Add a Vogue Mexico cover to Quannah Rose ChasingHorse Potts’ growing resume.

The 18-year-old Fairbanks resident, who is from the Han Gwich’in and Oglala Lakota tribes, is making history as one of the first Indigenous peoples at the highest echelons of modeling. But Potts is, as she puts it, “more than a pretty face” — she is also an accomplished social and environmental activist.

Potts uses her platform to speak out against drilling in the National Wildlife Refuge, to fight for climate justice, Indigenous rights, and Missing and Murdered Indigenous women.

Her Vogue feature is part of a lifelong goal for Potts, who has wanted to be a model since she was three.

“I was obsessed with modeling and fashion. It’s always been my dream,” she said. Yet dreams do not necessarily become reality, and, up until just two years ago, Potts did not believe people when they told her she could model.

Potts’ success is even more impressive considering her unique background.

“Being a little Native girl from Bush Alaska [and getting] to where I am now .... is an honor and a privilege,” Potts said.

Originally from Eagle Village, Potts grew up “in a cabin in the woods,” she said. She lived a subsistence lifestyle that included hunting, fishing and dog mushing. Her mother, Jody Potts, made sure that she and her siblings were raised with traditional cultural values.

“That really kept me grounded,” she said.

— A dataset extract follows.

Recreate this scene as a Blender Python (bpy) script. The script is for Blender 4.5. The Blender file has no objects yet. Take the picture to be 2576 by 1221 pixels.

Her journey did not happen overnight and required a lot of work. As an Indigenous person, Potts struggled with a lack of representation in modeling. Not seeing models that looked like her spawned self-doubt; Potts said she felt she was not pretty enough to model because did not meet typical Western beauty standards.

“It was hard. I struggled with my appearance and never felt confident,” she said. However, Potts slowly began to “embrace my Indigenous features and identity.” She also started seriously researching modeling agencies.

Many models use their platform to promote causes, but for Potts, it was the opposite. She became involved in advocacy — specifically, environmentalism and social justice — and gained recognition through the work. For instance, in 2018 she campaigned against drilling in the Arctic National Wildlife Refuge and spoke at the Alaska Federation of Natives conference. Around this time, she began receiving invitations to speak across the United States and internationally. In turn, Potts’ advocacy work helped her embrace her physical and cultural identity.

Potts’ work paid off last year, when she was asked to be part of Calvin Klein’s CK One Campaign, which highlighted youth from diverse communities. After her Calvin Klein feature, she received requests from several modeling agencies. Among the callers was her dream agency, IMG models, with which she ultimately signed.

While she remains humble, Potts also recognizes the enormity of her accomplishments. The Vogue Mexico cover “means a lot,” she said, because now Indigenous youth across the globe can see someone who looks like them on the front of a magazine. In other words, Potts has become the Indigenous representation she once lacked.

At 18, Potts has already accomplished a lot, but there is still much she hopes to achieve. When asked about her future goals, Potts laughs, “there’s so much.” She plans to continue promoting causes she believes in (Potts is currently focused on the new AFN Climate Task Force) and is excited about modeling gigs her agency has pitched her for.

Ultimately, though, Potts’ is not driven by tangible benchmarks.

Rather, “My biggest goal and dream is to represent my people in the best way,” she said.

Through her hard work and dedication to advocacy and modeling, Potts has already taken several steps toward her goal.